The poem we read, “Wren: Three Mirrors” by Michael Burkard, infuriated me at first—I could tell there was something I was missing as I annotated the poem, but whatever it was, it eluded me. The piece read more like a paragraph than a poem, and it switched rapidly from image to image, leaving me disoriented. “Like waking in the small room, looking out,” it began, “seeing the moon, almost down, through the pale/trees. So then the incompletion is waking…” It continued on like this, describing wings, mirrors, a woman, and finally ending with the bizarre words “I have/missed you like a donkey on fire, like a donkey.”

As we moved into a class discussion, though, I began to glean some understanding of the poet’s intentions. The poem didn’t let me walk away from it with only a distant reaction; it contradicted all the conventions I knew and soon had me scrutinizing every word. 

I came to the conclusion that the confusing imagery had all been a distraction—the speaker, trying desperately to distract themselves from the woman described at the end of the poem, focused first on the small room, then the moon, then the trees, and so on. Like waking in the small room, they said. Not Waking in the small room or I woke in the small room, but Like waking, as if the poem’s speaker was comparing waking to something else, and the act of waking was just an illusion.

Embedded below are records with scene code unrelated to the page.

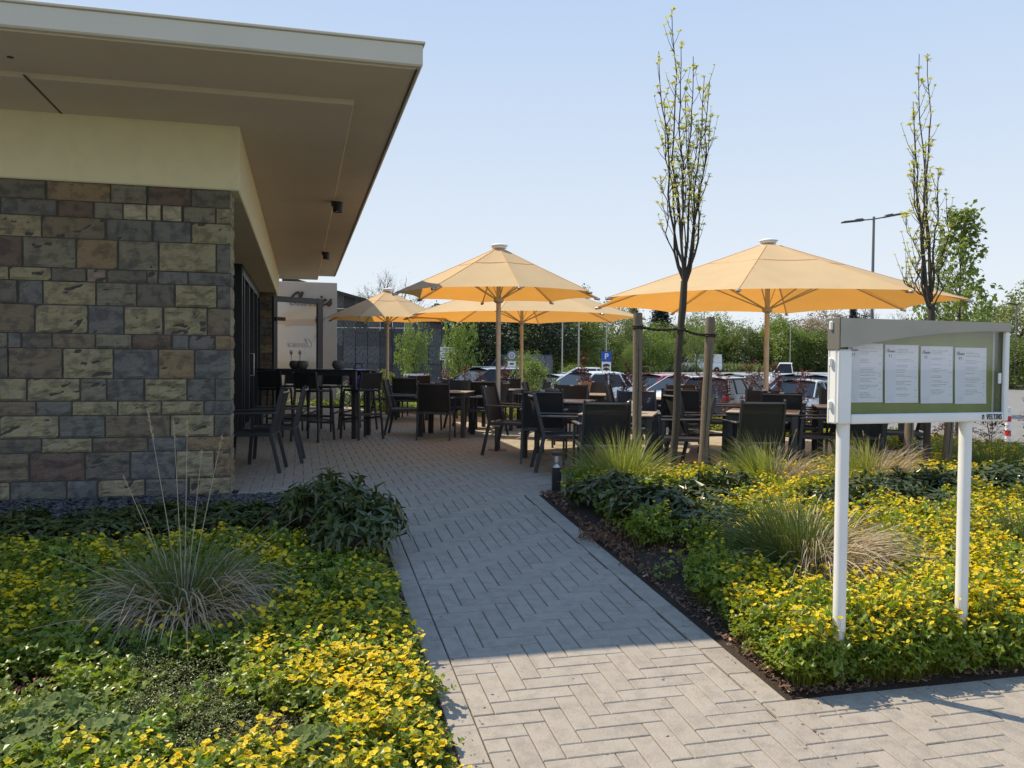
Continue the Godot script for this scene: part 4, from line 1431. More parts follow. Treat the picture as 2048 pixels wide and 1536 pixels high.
# ------------------------------------------------------------------ lamps and traffic signs
func text(s: String, size: float, depth: float, m: Material, parent: Node, at: Vector3, turn := 0.0, scl := Vector3.ONE, bold := false) -> MeshInstance3D:
	var tm := TextMesh.new()
	var f := SystemFont.new()
	f.font_names = PackedStringArray(["Droid Sans"])
	if bold:
		f.font_weight = 700
	tm.font = f
	tm.text = s
	tm.font_size = 64
	tm.pixel_size = size / 64.0
	tm.depth = depth
	var o := obj("lettering", tm, m, parent)
	o.position = at
	o.rotation.y = turn
	o.scale = scl
	return o

func street_furniture() -> void:
	# double headed street lamp
	var g := ground_y(23.4, -30.4)
	var t := thing("street_lamp", "tall grey street lamp with two flat heads on spread arms", "street lamp", Vector3(23.43, g, -30.35), -0.25)
	var mb := MB.new()
	mb.rod(Vector3.ZERO, Vector3(0, 8.2, 0), 0.085, 0.05, 12)
	M.steel_dark = mat(0.16, 0.165, 0.17, 0.45, 0.4)
	obj("pole", mb, M.steel_dark, t)
	for s in [-1.0, 1.0]:
		var tip := Vector3(s * 1.35, 8.25 if s > 0 else 7.95, 0.0) + Vector3(0, 0.12 if s > 0 else 0.0, 0)
		var arm := MB.new()
		arm.rod(Vector3(0, 8.1, 0), Vector3(s * 0.5, lerpf(8.1, tip.y, 0.35), 0), 0.028, 0.028, 8)
		var ar := obj("arm", arm, M.steel_dark, t)
		var hd := MB.new()
		var a := Vector3(s * 0.42, lerpf(8.1, tip.y, 0.32), 0)
		hd.bar(a, tip, 0.30, 0.07, Vector3.UP, 0.03)
		hd.bar(a.lerp(tip, 0.05) + Vector3(0, 0.05, 0), a.lerp(tip, 0.4) + Vector3(0, 0.05, 0), 0.18, 0.06, Vector3.UP, 0.025)
		obj("lamp_head", hd, M.frame, ar)
	# plain masts of the car park
	var masts := [[17.71, -55.43, 4.6, "first slim grey lamp mast before the dark trees, counted from the left"], [19.48, -57.06, 5.0, "thicker grey lamp mast right of the fresh green tree"], [22.84, -60.34, 5.0, "slim lamp mast directly right of the parking sign"], [54.35, -84.36, 6.2, "slim lamp mast right of the right parasol's pole"]]
	for e in masts:
		var k := thing("lamp_mast", e[3], "lamp mast", at_ground(e[0], e[1]), 0.3, "slim lamp masts in the car park")
		var p := MB.new()
		p.rod(Vector3.ZERO, Vector3(0, e[2], 0), 0.09 if e[1] == -57.06 else 0.055, 0.045, 8)
		obj("pole", p, M.steel, k)
		var hd := MB.new()
		hd.bar(Vector3(0, e[2], 0), Vector3(0.9, e[2] + 0.1, 0), 0.25, 0.08, Vector3.UP, 0.02)
		obj("lamp_head", hd, M.frame, k)
	var k := thing("street_lamp", "single headed street lamp at the right edge before the pale willow", "street lamp", at_ground(50.2, -49.3), 0.0)
	var p := MB.new()
	p.rod(Vector3.ZERO, Vector3(0, 6.1, 0), 0.07, 0.05, 8)
	obj("pole", p, M.steel_dark, k)
	var hd2 := MB.new()
	hd2.bar(Vector3(0.1, 6.1, 0), Vector3(-0.75, 6.2, 0), 0.24, 0.09, Vector3.UP, 0.02)
	obj("lamp_head", hd2, M.frame, k)
	# parking sign
	var s := thing("parking_sign", "blue square parking sign with a white plate below it on a grey pole", "traffic sign", at_ground(18.56, -48.98), -0.30)
	var sp := MB.new()
	sp.rod(Vector3.ZERO, Vector3(0, 2.6, -0.04), 0.035, 0.035, 8)
	obj("pole", sp, M.steel, s)
	var pl := MB.new()
	pl.cube(Vector3(0, 2.28, 0), Vector3(0.62, 0.62, 0.03), 0.01)
	var plate := obj("sign_plate", pl, mat(0.015, 0.09, 0.42, 0.4), s)
	text("P", 0.5, 0.012, M.white, plate, Vector3(0, 2.285, 0.018), 0.0, Vector3.ONE, true)
	var pb := MB.new()
	pb.cube(Vector3(0, 1.64, 0), Vector3(0.58, 0.60, 0.025), 0.01)
	var sub := obj("lower_plate", pb, M.white, s)
	var ic := MB.new()
	ic.cube(Vector3(0, 1.72, 0.016), Vector3(0.42, 0.09, 0.008)); ic.cube(Vector3(0, 1.78, 0.016), Vector3(0.26, 0.06, 0.008))
	ic.cube(Vector3(0, 1.47, 0.016), Vector3(0.42, 0.09, 0.008)); ic.cube(Vector3(0, 1.53, 0.016), Vector3(0.26, 0.06, 0.008))
	obj("car_symbol", ic, M.black, sub)
	# round sign
	var q := thing("round_traffic_sign", "round grey traffic sign with a small white plate on a thin pole", "traffic sign", at_ground(11.82, -46.56), -0.25)
	var qp := MB.new()
	qp.rod(Vector3.ZERO, Vector3(0, 2.5, -0.04), 0.03, 0.03, 8)
	obj("pole", qp, M.steel, q)
	var disc := MB.new()
	disc.lathe([Vector2(0.0, 0.012), Vector2(0.30, 0.012), Vector2(0.30, -0.012)], Vector3(0, 2.28, 0), 28, Basis(Vector3.RIGHT, PI / 2))
	var dp := obj("sign_disc", disc, mat(0.16, 0.16, 0.17, 0.5), q)
	var ring := MB.new()
	ring.lathe([Vector2(0.0, 0.016), Vector2(0.20, 0.016), Vector2(0.20, 0.0)], Vector3(0, 2.28, 0), 28, Basis(Vector3.RIGHT, PI / 2))
	obj("sign_centre", ring, mat(0.6, 0.6, 0.6, 0.5), dp)
	var rin := MB.new()
	rin.lathe([Vector2(0.07, 0.020), Vector2(0.12, 0.020)], Vector3(0, 2.28, 0), 24, Basis(Vector3.RIGHT, PI / 2))
	obj("sign_ring", rin, mat(0.16, 0.16, 0.17, 0.5), dp)
	var lp := MB.new()
	lp.cube(Vector3(0, 1.68, 0), Vector3(0.46, 0.52, 0.025), 0.01)
	var low := obj("lower_plate", lp, M.white, q)
	var bars := MB.new()
	bars.cube(Vector3(0, 1.80, 0.016), Vector3(0.22, 0.10, 0.006)); bars.cube(Vector3(0, 1.60, 0.016), Vector3(0.32, 0.04, 0.006)); bars.cube(Vector3(0, 1.52, 0.016), Vector3(0.26, 0.04, 0.006))
	obj("sign_print", bars, M.frame, low)
	# direction boards
	var d := thing("direction_sign", "post with three stacked white direction boards between two young trees", "sign", at_ground(6.05, -35.65), -0.15)
	var dpole := MB.new()
	dpole.rod(Vector3.ZERO, Vector3(0, 2.65, -0.04), 0.035, 0.035, 8)
	obj("pole", dpole, M.steel, d)
	for i in 3:
		var bd := MB.new()
		bd.cube(Vector3(0.12, 2.47 - i * 0.2, 0), Vector3(0.66, 0.165, 0.02), 0.005)
		var o := obj("direction_board", bd, M.white, d)
		var w := MB.new()
		for c in 5:
			w.cube(Vector3(-0.08 + c * 0.1, 2.47 - i * 0.2, 0.012), Vector3(0.07 if (c + i) % 3 else 0.04, 0.05, 0.004))
		obj("board_print", w, M.frame, o)
	# white tree guards
	for e in [[4.75, -35.2, "white tree guard rail left of the direction sign"], [6.9, -33.2, "pale wooden tree guard rail right of the direction sign"], [21.5, -60.5, "wooden tree guard frame in the middle of the car park"], [28.8, -66.5, "wooden tree guard frame right of the parking sign"]]:
		var tg := thing("tree_guard", e[2], "tree guard", at_ground(e[0], e[1]), 0.2, "tree guards in the car park")
		for sx in [-0.5, 0.5]:
			var lg := MB.new()
			lg.rod(Vector3(sx, 0, 0), Vector3(sx, 1.35, 0), 0.05, 0.05, 8)
			obj("post", lg, M.wood, tg)
		var top := MB.new()
		top.bar(Vector3(-0.55, 1.35, 0), Vector3(0.55, 1.35, 0), 0.06, 0.09)
		obj("rail", top, M.white if e[0] == 4.75 else M.wood, tg)
	# pale box cabinet
	var cab := thing("utility_cabinet", "pale grey utility cabinet behind the white hatchback", "cabinet", at_ground(18.2, -55.0), -0.4)
	var cb := MB.new()
	cb.cube(Vector3(0, 0.55, 0), Vector3(1.0, 1.1, 0.4), 0.02)
	obj("housing", cb, M.steel, cab)
	var ct := MB.new()
	ct.cube(Vector3(0, 1.125, 0), Vector3(1.1, 0.05, 0.5), 0.015)
	obj("lid", ct, M.white, cab)
	# red and white marker post
	var mk := thing("marker_post", "white marker post with two red bands at the right edge of the car park", "post", Vector3(12.4, -0.12, -12.3))
	var mp := MB.new()
	mp.rod(Vector3.ZERO, Vector3(0, 0.62, 0), 0.05, 0.05, 14)
	obj("post", mp, M.white, mk)
	for y in [0.10, 0.36]:
		var rb := MB.new()
		rb.lathe([Vector2(0.052, y), Vector2(0.052, y + 0.10)], Vector3.ZERO, 14)
		obj("red_band", rb, mat(0.5, 0.015, 0.02, 0.4), mk)
	# brick house with pale canopy far right
	var hs := thing("brick_building", "low red brick building with a pale flat canopy at the right edge", "building", Vector3(58.0, -0.2, -46.0), -0.7)
	var hb := MB.new()
	hb.cube(Vector3(0, 1.2, 0), Vector3(9.0, 2.4, 5.0))
	obj("wall", hb, rough_mat(mat(0.42, 0.16, 0.07, 0.9), noise_tex(0.1, 3, 0.7, 1.2, 90, 256), 1.0), hs)
	var hr := MB.new()
	hr.cube(Vector3(-0.5, 2.5, 0.4), Vector3(10.5, 0.2, 6.4), 0.03)
	obj("roof", hr, M.steel, hs)
	var hw := MB.new()
	hw.cube(Vector3(-3.0, 1.1, 2.51), Vector3(2.2, 2.2, 0.04))
	obj("window", hw, M.dark_glass, hs)

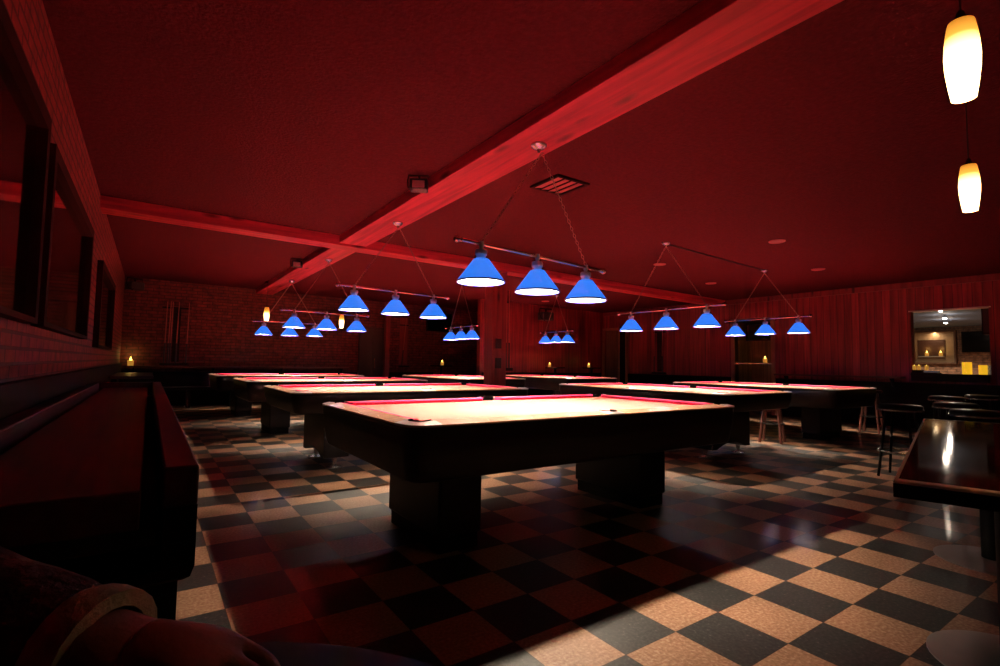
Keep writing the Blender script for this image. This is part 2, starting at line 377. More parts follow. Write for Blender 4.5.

After frantically scribbling my theory down, I raised my hand to participate in the class discussion. It was the first time I had spoken up without stuttering over my words or trailing off, unsure of what point I was trying to get across. Now, the urge to have a complete, resounding idea of what a poem is trying to say is the norm for me. My annotations sometimes turn into full-fledged analyses, and at break time during arts block, my friends and I trade our takes on whatever poem we’re working on with one another. Surprisingly, this doesn’t feel like doing extra homework voluntarily; it doesn’t feel like work at all. It’s just the way I interact with poetry, popping the bubble and letting all the air in.